Because rhetoric is misunderstood has “the art of trickery” or the “art of lying,” it is important to emphasize how the study of rhetoric is meant to benefit us in understanding how dishonest and harmful rhetoric can be recognized in order to make positive changes in our community. In a future post, I hope to discuss how the rhetorician, as a scholar of the field as way as well as someone who engages in rhetorical criticism, can actually be a moral critic. However, in order to make this argument, it is first prudent to make the case that rhetoric as a discipline is not what contemporary society has understood it to be. In a video made by MA students at the Clemson University, they make the persuasive case that rhetoric is unfairly misunderstood and that we need to incorporate rhetoric studies into our liberal arts education in order become productive members of society.

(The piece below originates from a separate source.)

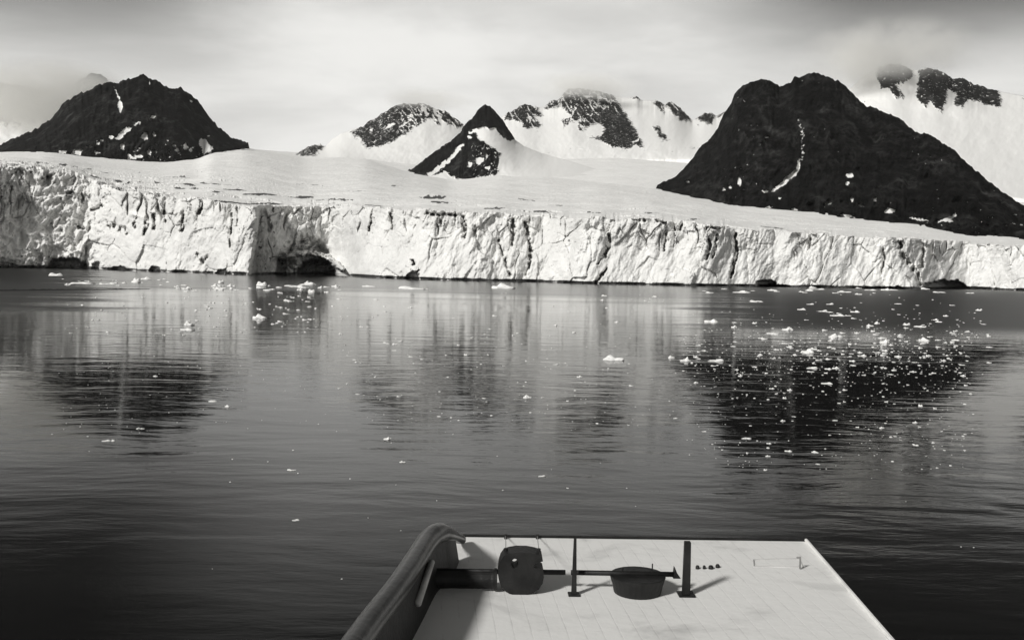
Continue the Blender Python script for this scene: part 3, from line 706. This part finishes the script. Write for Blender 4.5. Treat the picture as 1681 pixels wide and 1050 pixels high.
# the ones a viewer would point at
for a in [
    (42, 826, 473, 'l', 'long white floe with a raised right end below the middle of the ice cliff'),
    (22, 430, 468, 'l', 'lumpy white floe beside the row of floes below the ice cave'),
    (24, 479, 469, 'f', 'flat white floe in the row below the ice cave'),
    (20, 503, 467, 'f', 'small flat floe at the right of the row below the ice cave'),
    (28, 605, 470, 'f', 'low peaked white floe right of the ice cave'),
    (42, 680, 474, 'f', 'broad thin slab of ice below the speckled cleft in the cliff'),
    (32, 138, 465, 'f', 'spread white floe just beyond the dark spit'),
    (18, 180, 466, 'f', 'smaller floe on the far side of the dark spit'),
    (18, 224, 463, 'l', 'lumpy floe beyond the tip of the dark spit'),
    (26, 92, 452, 'l', 'pale ice lump under the dark left end of the cliff'),
    (17, 240, 458, 'f', 'flat floe right behind the lumpy one at the spit tip'),
    (16, 311, 533, 't', 'upright pointed white ice chunk in the left water'),
    (21, 309, 541, 'f', 'flat ice slab lying in front of the upright pointed chunk'),
    (24, 426, 522, 'l', 'thick white floe at the left end of the cluster in the mid water'),
    (20, 1241, 495, 'f', 'lone bright slab of ice above the drift at the right'),
    (21, 1169, 528, 'f', 'thin bright slab left of the two stacked floes'),
    (11, 1205, 537, 'l', 'thick lower floe of the pair that sits close together'),
    (9, 1206, 529, 'f', 'upper floe of the pair that sits close together'),
    (20, 1293, 541, 'l', 'thick oval floe above the dense drift'),
    (21, 1268, 547, 'f', 'thin dumbbell shaped slab left of the thick oval floe'),
    (13, 1316, 508, 'f', 'small bright bar of ice between the lone slab and the long one'),
    (22, 1375, 518, 'f', 'long pale slab under two short floes at the right'),
    (13, 1350, 511, 'f', 'short floe at the left of the two above the long pale slab'),
    (12, 1362, 512, 'f', 'short floe at the right of the two above the long pale slab'),
    (14, 1405, 512, 'f', 'bright wedge of ice right of the long pale slab'),
    (14, 1428, 535, 'l', 'white floe beside a small upright lump at the right'),
    (9, 1440, 531, 't', 'small upright ice lump beside a white floe'),
    (13, 1488, 533, 'l', 'rounded floe near the top of the right drift'),
    (19, 1510, 536, 'f', 'flat floe at the upper right of the drift'),
    (18, 1452, 562, 'l', 'bright arrow shaped floe in the right drift'),
    (17, 1517, 559, 'l', 'bright sloping floe at the right of the drift'),
    (21, 1371, 553, 'l', 'wide white floe in the upper middle of the drift'),
    (26, 1326, 578, 'l', 'largest heaped floe in the middle of the drift'),
    (22, 1174, 592, 'f', 'flat bright floe at the left end of the drift'),
    (13, 1102, 587, 'l', 'white lump leading the left end of the drift'),
    (16, 1125, 592, 't', 'peaked ice lump trailing a tail at the left end of the drift'),
    (17, 1358, 629, 'f', 'bright wedge shaped slab below the drift'),
    (15, 1332, 604, 'f', 'bright floe just under the middle of the drift'),
    (10, 1372, 604, 'l', 'round floe right of the bright one under the drift'),
    (15, 1226, 719, 'f', 'bright floe lying alone low in the dark right water'),
    (11, 1295, 740, 'f', 'thin bright floe low in the dark right water'),
    (11, 1338, 742, 'l', 'small lump lowest in the dark right water'),
    (32, 1005, 590, 'f', 'jagged pale ice piece with a spike in the middle water'),
    (17, 866, 652, 'l', 'rounded white lump in the middle of the water'),
    (16, 349, 658, 'f', 'thin white floe left of a round one in the left water'),
    (10, 373, 667, 'l', 'round white floe right of a thin one in the left water'),
    (12, 175, 723, 'f', 'bright floe beside its small companion in the dark left water'),
    (7, 186, 723, 'l', 'small companion right of a bright floe in the dark left water'),
    (7, 227, 703, 'l', 'left one of two tiny floes lying side by side'),
    (6, 234, 703, 'l', 'right one of two tiny floes lying side by side'),
    (8, 255, 617, 'l', 'single bright speck of ice in the dark left water'),
    (16, 636, 720, 'l', 'pale glassy ice lump in the grey water left of the middle'),
    (9, 661, 758, 'l', 'little pale lump below the glassy one'),
    (12, 479, 771, 'f', 'thin tilted floe in the lower left water'),
    (11, 486, 853, 'f', 'small white floe above the empty water left of the ship'),
    (12, 638, 892, 'l', 'speckled ice piece left of the ship rail'),
    (8, 625, 898, 'l', 'crumbs of ice beside the speckled piece near the ship'),
    (11, 889, 781, 'f', 'tiny bright floe in the water above the ship'),
]:
    put(*a)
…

It is unfortunate that society has developed a misunderstanding of rhetoric that continues to permiate our tabloids, our news stands, and our every day conversation. In the 21st century, a robust rhetorical education is more important than ever before, so it is necessary to bring back rhetoric into the public consciousness. Rhetoric is a tool that will help be well rounded members of society, as citizens who engage in dialectical practices that benefit our communities, and improve our understanding of each other through the art of discourse. It is unfortunate that rhetoric is understood in this way. It should be a priority for a liberal arts education to emphasize how important rhetoric is as part of becoming a productive and civic member of society.